En La Maddalena, población e isla del mismo nombre al norte de Cerdeña, han coincidido dos políticos que, gracias a que sus votantes se ven en ellos cuando se miran al espejo, ganan elecciones.
Silvio Berlusconi, que alardea de ser el mejor primer ministro en los 150 años de historia de Italia, no oculta el secreto de su éxito: “Los italianos”—asegura—“quieren ser como yo”.
José Luis Rodríguez Zapatero, menos franco o más ladino sabe, aunque no lo admita, que lo votan porque encarna la máscara de progresía candorosa tras la que los españoles quisieran ocultar sus depreciados fervores pretéritos.
Zapatero y Berlusconi son políticos de mérito porque, por intuición o cálculo, han sabido conectar con la mayoría de sus conciudadanos.
Pero a ninguno de los dos corresponde la gloria del descubrimiento de esa piedra filosofal que transmuta en seguidores a la masa amorfa de votantes.
Son discípulos de un genio que, además de persuadir a sus conciudadanos para que lo respaldaran, los condujo de desastre en desastre hasta la derrota final en una guerra catastrófica: Benito Musolini.
Dicen que El Duce, cuando uno más de sus aduladores lo ensalzaba por su acierto al crear el fascismo, lo corrigió:
“El fascismo”—cuentan que le dijo—“no lo inventé yo.
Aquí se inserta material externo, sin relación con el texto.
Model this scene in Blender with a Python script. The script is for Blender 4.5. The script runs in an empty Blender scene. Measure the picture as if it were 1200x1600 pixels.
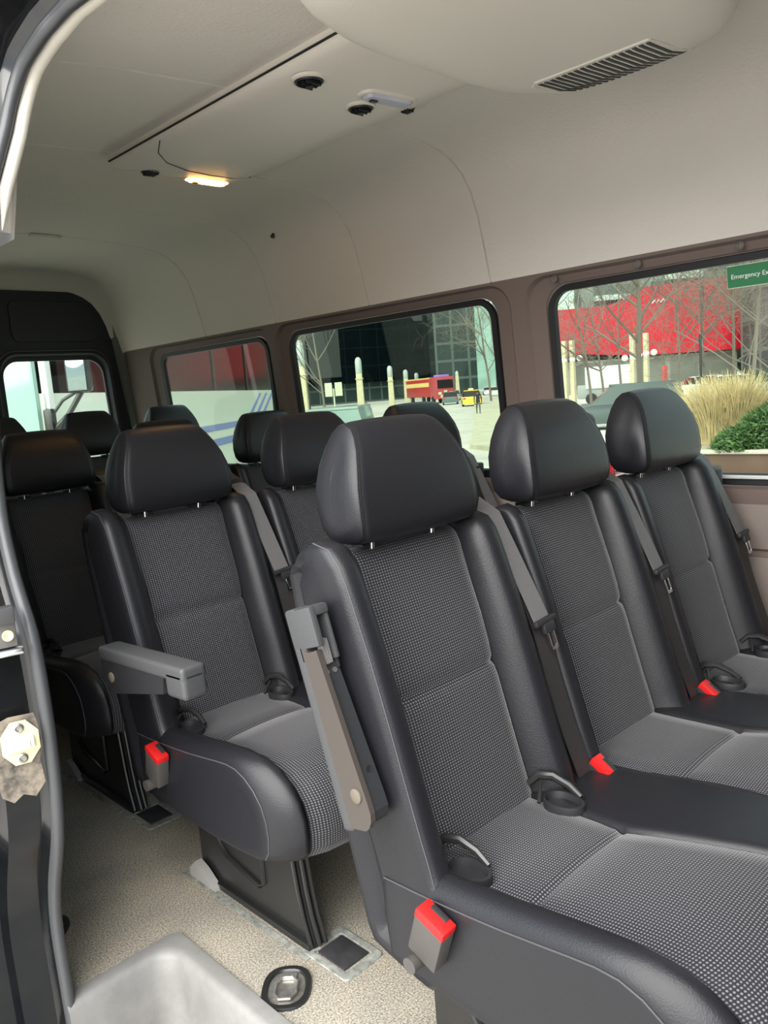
import bpy, bmesh, math, random
from mathutils import Vector, Matrix
random.seed(7)
C = bpy.context.scene.collection
sc = bpy.context.scene

# ------------------------------------------------------------------ camera
CAMLOC = Vector((-0.97177, -0.80225, 1.18886))
ROT = Matrix(((0.7093619, 0.1578598, -0.6869395), (-0.7007959, 0.0536513, -0.7113414), (-0.0754370, 0.9860029, 0.1486857)))
F = 1250.84
cd = bpy.data.cameras.new('camera'); cam = bpy.data.objects.new('camera', cd); C.objects.link(cam)
cam.matrix_world = Matrix.Translation(CAMLOC) @ ROT.to_4x4()
cd.sensor_fit = 'VERTICAL'; cd.sensor_height = 36; cd.lens = F / 1600 * 36; cd.clip_start = 0.02; cd.clip_end = 2000
sc.camera = cam

# ------------------------------------------------------------------ world, sun, exposure
w = bpy.data.worlds.new('sky'); sc.world = w; w.use_nodes = True
nt = w.node_tree; bg = nt.nodes['Background']
tc = nt.nodes.new('ShaderNodeTexCoord'); sp = nt.nodes.new('ShaderNodeSeparateXYZ'); cr = nt.nodes.new('ShaderNodeValToRGB')
nt.links.new(tc.outputs['Generated'], sp.inputs[0]); nt.links.new(sp.outputs['Z'], cr.inputs[0]); nt.links.new(cr.outputs[0], bg.inputs[0])
cr.color_ramp.elements[0].position = 0.0; cr.color_ramp.elements[0].color = (0.80, 0.87, 0.92, 1)
cr.color_ramp.elements[1].position = 0.6; cr.color_ramp.elements[1].color = (0.62, 0.74, 0.90, 1)
bg.inputs[1].default_value = 1.15
sl = bpy.data.lights.new('sun', 'SUN'); sun = bpy.data.objects.new('sun', sl); C.objects.link(sun)
sl.energy = 5.6; sl.angle = math.radians(75); sl.color = (1.0, 0.96, 0.9)
sun.rotation_euler = Vector((-1.0, -0.28, 0.95)).to_track_quat('Z', 'Y').to_euler()
sc.view_settings.view_transform = 'Standard'; sc.view_settings.look = 'None'
sc.view_settings.exposure = 0.95; sc.view_settings.gamma = 1; sc.view_settings.use_curve_mapping = False

# ------------------------------------------------------------------ helpers
def W(u, v, d):
    """world point seen at photo pixel (u, v) at distance d along the view axis"""
    return CAMLOC + d * (ROT @ Vector(((u - 600) / F, -(v - 800) / F, -1)))

def mat(name, col, rough=0.5, metal=0.0, bump=0.0, bscale=200.0, var=0.0, vscale=5.0, spec=0.5, emis=None, estr=0, coat=0, dirt=None):
    m = bpy.data.materials.new(name); m.use_nodes = True
    n = m.node_tree.nodes; l = m.node_tree.links; p = n['Principled BSDF']
    p.inputs['Base Color'].default_value = (*col, 1); p.inputs['Roughness'].default_value = rough
    p.inputs['Metallic'].default_value = metal; p.inputs['Specular IOR Level'].default_value = spec
    p.inputs['Coat Weight'].default_value = coat
    if emis: p.inputs['Emission Color'].default_value = (*emis, 1); p.inputs['Emission Strength'].default_value = estr
    t = n.new('ShaderNodeTexCoord')
    if bump:
        z = n.new('ShaderNodeTexNoise'); z.inputs['Scale'].default_value = bscale; z.inputs['Detail'].default_value = 4
        b = n.new('ShaderNodeBump'); b.inputs['Strength'].default_value = bump; b.inputs['Distance'].default_value = 0.002
        l.new(t.outputs['Object'], z.inputs['Vector']); l.new(z.outputs['Fac'], b.inputs['Height']); l.new(b.outputs[0], p.inputs['Normal'])
    if var or dirt:
        z = n.new('ShaderNodeTexNoise'); z.inputs['Scale'].default_value = vscale; z.inputs['Detail'].default_value = 6; z.inputs['Roughness'].default_value = 0.65
        r = n.new('ShaderNodeValToRGB'); r.color_ramp.elements[0].position = 0.35; r.color_ramp.elements[1].position = 0.68
        d = dirt or tuple(min(1, c * (1 + var)) for c in col)
        r.color_ramp.elements[0].color = (*[c * (1 - var) for c in col], 1); r.color_ramp.elements[1].color = (*d, 1)
        l.new(t.outputs['Object'], z.inputs['Vector']); l.new(z.outputs['Fac'], r.inputs[0]); l.new(r.outputs[0], p.inputs['Base Color'])
    return m

def fabric_mat():
    m = bpy.data.materials.new('woven_fabric'); m.use_nodes = True
    n = m.node_tree.nodes; l = m.node_tree.links; p = n['Principled BSDF']
    uv = n.new('ShaderNodeUVMap'); s = n.new('ShaderNodeSeparateXYZ'); l.new(uv.outputs[0], s.inputs[0])
    def M(op, a, b=None):
        k = n.new('ShaderNodeMath'); k.operation = op
        for i, q in enumerate((a, b)):
            if q is None: continue
            if isinstance(q, (int, float)): k.inputs[i].default_value = q
            else: l.new(q, k.inputs[i])
        return k.outputs[0]
    u = M('MULTIPLY', s.outputs[0], 2 * math.pi / 0.0056); v = M('MULTIPLY', s.outputs[1], 2 * math.pi / 0.0046)
    h = M('MULTIPLY', M('ADD', M('MULTIPLY', M('COSINE', M('MULTIPLY', M('ADD', u, v), 0.5)), M('COSINE', M('MULTIPLY', M('SUBTRACT', u, v), 0.5))), 1.0), 0.5)
    # h: bright where both diagonals agree -> staggered woven dots
    r = n.new('ShaderNodeValToRGB'); l.new(h, r.inputs[0])
    r.color_ramp.elements[0].position = 0.55; r.color_ramp.elements[0].color = (0.012, 0.012, 0.015, 1)
    r.color_ramp.elements[1].position = 0.85; r.color_ramp.elements[1].color = (0.15, 0.147, 0.157, 1)
    l.new(r.outputs[0], p.inputs['Base Color'])
    b = n.new('ShaderNodeBump'); b.inputs['Strength'].default_value = 0.5; b.inputs['Distance'].default_value = 0.0012
    l.new(h, b.inputs['Height']); l.new(b.outputs[0], p.inputs['Normal'])
    p.inputs['Roughness'].default_value = 0.75; p.inputs['Specular IOR Level'].default_value = 0.3
    p.inputs['Sheen Weight'].default_value = 0.25; p.inputs['Sheen Roughness'].default_value = 0.4
    return m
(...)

Lo encontré en los más profundo del alma de los italianos”.
Nemesio Rodríguez, un entrañable amigo y lúcido periodista que durante años fue corresponsal en Roma, me explicó: “ los italianos votan a Berlusconi porque les gustaría ser ricos, influyentes, astutos, tener queridas como él y burlar la ley sin que los metan en la cárcel”.
En el alma italiana de entreguerras había delirios imperiales y, en la de hoy, ansia de drogas, sexo, vacaciones y rock and roll.
En el alma de los españoles actuales, botellón, subsidios, misiones de paz y aborto libre.